Forget the 9-0 score; every year Tuffs lines up a squash match with Harvard, every year everyone knows they're not as good as Harvard, and every year Harvard proves nothing by winning, regardless of the score. But this was not every year. The Jumbos lumbered into Hemenway under the uncharacteristic weight of a 12-3 record which included a win over Yale-killing Williams, and an undefeated number one-Saki Khan-to match up with Dave Boyum in a possible precursor to the Intercollegiate finals.
According to Tufts assistant coach Bob Bigelow, for the last two weeks Khan-yes, he is related; they all are--has produced "the best squash of his life. To shore up a perceived deficit in his mental game, the sophomore played five three game matches a day against his teammates during the time span leading up to the Harvard match (if you don't think this was a big one for Tufts you're...well, you're wrong).

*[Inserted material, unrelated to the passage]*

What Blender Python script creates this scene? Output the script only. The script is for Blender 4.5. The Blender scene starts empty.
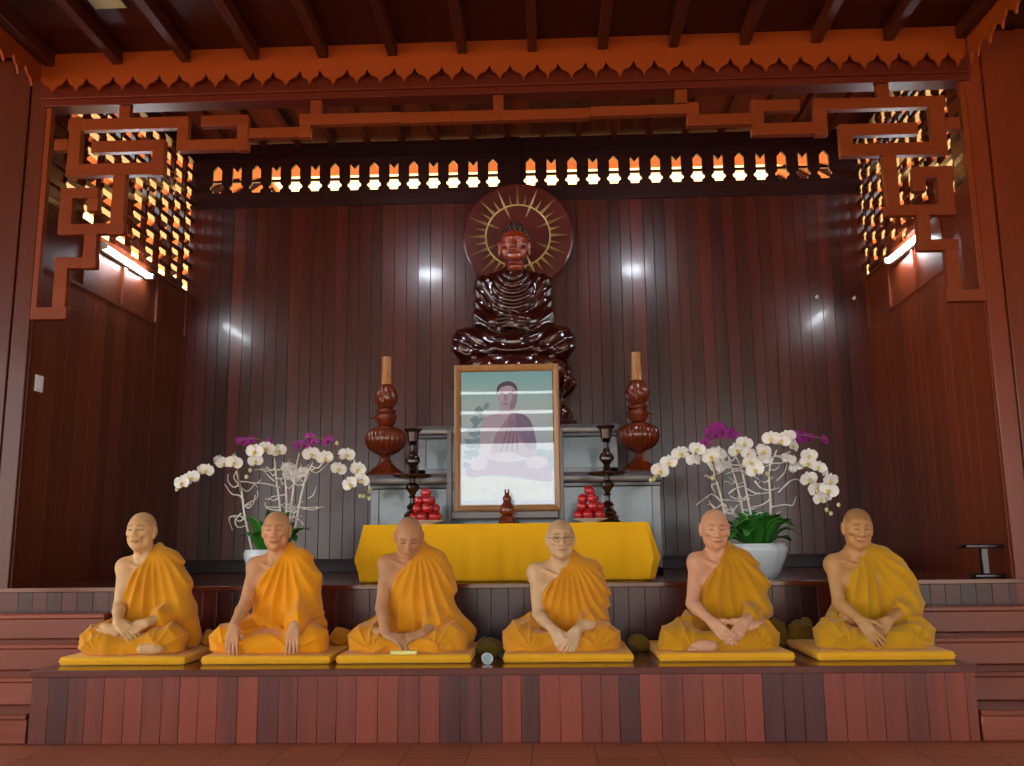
import bpy, bmesh, math, random
import numpy as np
from mathutils import Vector, Matrix

# ------------------------------------------------------------------ camera, world, sun, exposure
SC = bpy.context.scene
COL = SC.collection
cam_d = bpy.data.cameras.new('camera'); cam = bpy.data.objects.new('camera', cam_d); COL.objects.link(cam)
cam_d.sensor_width = 36.0; cam_d.lens = 908.29 / 1024 * 36.0; cam_d.clip_end = 200
PITCH, YAW, ROLL = 0.1705, -0.0367, -0.0113
_f = Vector((math.sin(YAW) * math.cos(PITCH), math.cos(YAW) * math.cos(PITCH), math.sin(PITCH)))
_r = Vector((math.cos(YAW), -math.sin(YAW), 0)); _u = _r.cross(_f)
_r2 = math.cos(ROLL) * _r + math.sin(ROLL) * _u; _u2 = -math.sin(ROLL) * _r + math.cos(ROLL) * _u
M = Matrix((_r2, _u2, -_f)).transposed().to_4x4(); M.translation = Vector((0.1279, -6.1609, 1.0792))
cam.matrix_world = M
SC.camera = cam

W = bpy.data.worlds.new('world'); SC.world = W; W.use_nodes = True
bg = W.node_tree.nodes['Background']; bg.inputs[0].default_value = (0.90, 0.96, 1.0, 1); bg.inputs[1].default_value = 2.0

sun_d = bpy.data.lights.new('sun', 'SUN'); sun = bpy.data.objects.new('sun', sun_d); COL.objects.link(sun)
sun_d.energy = 7.0; sun_d.angle = math.radians(1.0); sun_d.color = (1.0, 0.9, 0.72)
sun.rotation_euler = Vector((0.20, 0.60, -1.0)).to_track_quat('-Z', 'Y').to_euler()
sun.location = (0, -14, 16)

SC.view_settings.view_transform = 'Standard'; SC.view_settings.look = 'None'
SC.view_settings.gamma = 1.0; SC.view_settings.use_curve_mapping = False
SC.view_settings.exposure = 1.2
SC.cycles.use_denoising = True
SC.cycles.sample_clamp_indirect = 6.0

PI = math.pi
rnd = random.Random(7)

# ------------------------------------------------------------------ helpers: objects and tags
def tag(o, label=None, cat=None, group=None, kind=None):
    if label: o['label'] = label
    if cat: o['category'] = cat
    if group: o['group'] = group
    if kind: o['kind'] = kind
    return o

def empty(name, loc, label, cat, group=None, rz=0.0):
    o = bpy.data.objects.new(name, None); COL.objects.link(o)
    o.location = loc; o.rotation_euler = (0, 0, rz); o.empty_display_size = 0.1
    return tag(o, label, cat, group)

def copy_tree(o, parent=None):
    c = o.copy(); COL.objects.link(c)
    if parent: c.parent = parent
    for ch in [x for x in COL.objects if x.parent == o]:
        copy_tree(ch, c)
    return c

# ------------------------------------------------------------------ helpers: materials
def lin(r, g, b):
    f = lambda c: (c / 255 / 12.92) if c / 255 <= 0.04045 else ((c / 255 + 0.055) / 1.055) ** 2.4
    return (f(r), f(g), f(b), 1)

def new_mat(name):
    m = bpy.data.materials.new(name); m.use_nodes = True
    return m, m.node_tree.nodes, m.node_tree.links, m.node_tree.nodes['Principled BSDF']

def plain(name, col, rough=0.5, metal=0.0, coat=0.0, noise=0.12, scale=18.0, bump=0.0, sss=0.0, emit=0.0, spec=0.5):
    m, N, L, b = new_mat(name)
    tc = N.new('ShaderNodeTexCoord'); nz = N.new('ShaderNodeTexNoise'); nz.inputs['Scale'].default_value = scale
    nz.inputs['Detail'].default_value = 4
    L.new(tc.outputs['Object'], nz.inputs['Vector'])
    mx = N.new('ShaderNodeMix'); mx.data_type = 'RGBA'
    mx.inputs[6].default_value = tuple(c * (1 - noise) for c in col[:3]) + (1,)
    mx.inputs[7].default_value = tuple(min(1, c * (1 + noise)) for c in col[:3]) + (1,)
    L.new(nz.outputs['Fac'], mx.inputs[0]); L.new(mx.outputs[2], b.inputs['Base Color'])
    b.inputs['Roughness'].default_value = rough; b.inputs['Metallic'].default_value = metal
    b.inputs['Coat Weight'].default_value = coat; b.inputs['Coat Roughness'].default_value = 0.08
    b.inputs['Specular IOR Level'].default_value = spec
    if bump:
        bp = N.new('ShaderNodeBump'); bp.inputs['Strength'].default_value = bump; bp.inputs['Distance'].default_value = 0.01
        L.new(nz.outputs['Fac'], bp.inputs['Height']); L.new(bp.outputs[0], b.inputs['Normal'])
    if sss:
        b.inputs['Subsurface Weight'].default_value = sss; b.inputs['Subsurface Radius'].default_value = (0.02, 0.008, 0.004)
    if emit:
        b.inputs['Emission Color'].default_value = col; b.inputs['Emission Strength'].default_value = emit
    return m

def wood(name, ca, cb, rough=0.3, coat=0.0, axis='z', grain=9.0, vmix=0.6, bump=0.08, spec=0.5):
    """grained wood; every plank may carry its own tone in the attribute v"""
    m, N, L, b = new_mat(name)
    tc = N.new('ShaderNodeTexCoord'); mp = N.new('ShaderNodeMapping')
    s = [grain, grain, grain]; s['xyz'.index(axis)] = grain * 0.06
    mp.inputs['Scale'].default_value = s
    L.new(tc.outputs['Object'], mp.inputs['Vector'])
    at = N.new('ShaderNodeAttribute'); at.attribute_name = 'v'
    ad = N.new('ShaderNodeVectorMath'); ad.operation = 'MULTIPLY_ADD'
    sc = N.new('ShaderNodeCombineXYZ')
    for i in range(3): L.new(at.outputs['Fac'], sc.inputs[i])
    L.new(sc.outputs[0], ad.inputs[0]); ad.inputs[1].default_value = (37, 53, 71); L.new(mp.outputs[0], ad.inputs[2])
    nz = N.new('ShaderNodeTexNoise'); nz.inputs['Scale'].default_value = 1.0; nz.inputs['Detail'].default_value = 7
    nz.inputs['Roughness'].default_value = 0.62; nz.inputs['Distortion'].default_value = 0.6
    L.new(ad.outputs[0], nz.inputs['Vector'])
    ma = N.new('ShaderNodeMath'); ma.operation = 'MULTIPLY_ADD'; ma.inputs[1].default_value = vmix
    sub = N.new('ShaderNodeMath'); sub.operation = 'MULTIPLY_ADD'; sub.inputs[1].default_value = 1.3
    sub.inputs[2].default_value = -0.15 - vmix * 0.5
    L.new(nz.outputs['Fac'], sub.inputs[0]); L.new(at.outputs['Fac'], ma.inputs[0]); L.new(sub.outputs[0], ma.inputs[2])
    ma.use_clamp = True
    mx = N.new('ShaderNodeMix'); mx.data_type = 'RGBA'; mx.inputs[6].default_value = ca; mx.inputs[7].default_value = cb
    L.new(ma.outputs[0], mx.inputs[0]); L.new(mx.outputs[2], b.inputs['Base Color'])
    rr = N.new('ShaderNodeMapRange'); rr.inputs['To Min'].default_value = rough * 0.8; rr.inputs['To Max'].default_value = rough * 1.25
    L.new(nz.outputs['Fac'], rr.inputs['Value']); L.new(rr.outputs[0], b.inputs['Roughness'])
    b.inputs['Coat Weight'].default_value = coat; b.inputs['Coat Roughness'].default_value = 0.12
    b.inputs['Specular IOR Level'].default_value = spec
    bp = N.new('ShaderNodeBump'); bp.inputs['Strength'].default_value = bump; bp.inputs['Distance'].default_value = 0.004
    L.new(nz.outputs['Fac'], bp.inputs['Height']); L.new(bp.outputs[0], b.inputs['Normal'])
    return m

def cloth(name, ca, cb, rough=0.85, sheen=0.15):
    m, N, L, b = new_mat(name)
    tc = N.new('ShaderNodeTexCoord'); nz = N.new('ShaderNodeTexNoise'); nz.inputs['Scale'].default_value = 7
    nz.inputs['Detail'].default_value = 5; L.new(tc.outputs['Object'], nz.inputs['Vector'])
    mx = N.new('ShaderNodeMix'); mx.data_type = 'RGBA'; mx.inputs[6].default_value = ca; mx.inputs[7].default_value = cb
    L.new(nz.outputs['Fac'], mx.inputs[0]); L.new(mx.outputs[2], b.inputs['Base Color'])
    wv = N.new('ShaderNodeTexNoise'); wv.inputs['Scale'].default_value = 260; L.new(tc.outputs['Object'], wv.inputs['Vector'])
    bp = N.new('ShaderNodeBump'); bp.inputs['Strength'].default_value = 0.12; bp.inputs['Distance'].default_value = 0.002
    L.new(wv.outputs['Fac'], bp.inputs['Height']); L.new(bp.outputs[0], b.inputs['Normal'])
    b.inputs['Roughness'].default_value = rough; b.inputs['Sheen Weight'].default_value = sheen
    b.inputs['Specular IOR Level'].default_value = 0.2
    return m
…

He kept meticulous chart of how many points he gave up, peaking two days age by blanking Bigelow, the number one "A" player in Massachusetts, 15-0.
It's tough to say what it's going to take for a college squash player to stay in a match with Boyum, but the process hasn't been developed yet. Despite his opponent's preparation, Boyum blew Khan off of any mental zenith he may have achieved, 15-12, 15-6, 15-10. Both players charmed out a great deal of energy, but Boyum expanded his a great deal more wisely, letting Khan's screaming groundstrokes play themselves out against the back wall, eluding his terodactyl reach with oh-so-nice drop shots, and crushing unmanageable serves to the older, but less experience opponent.
After the match, Boyum expounded on such things as cutting out the excess in his stroke, and eliminating the topspin, but it was a recurrent theme that the outcome of the match circled back to: "When the big points came, I knew I'd get them."
If not so zealously as their number one, the rest of the Jumbos made it clear they indeed came to play, and though none of them was rewarded, they made a few ripples in the confident Crimson game-face. John Dinneen, Jim Lubowitz, and Peter Dinneen dropped early games to surprisingly capable Jumbo opponents. However, others on the Crimson, Chip Robie among them, had little trouble of any kind. Robie ran off three games at number two against Andy Brog, brother to Harvard's Spencer, 15-6, 15-4, 15-2.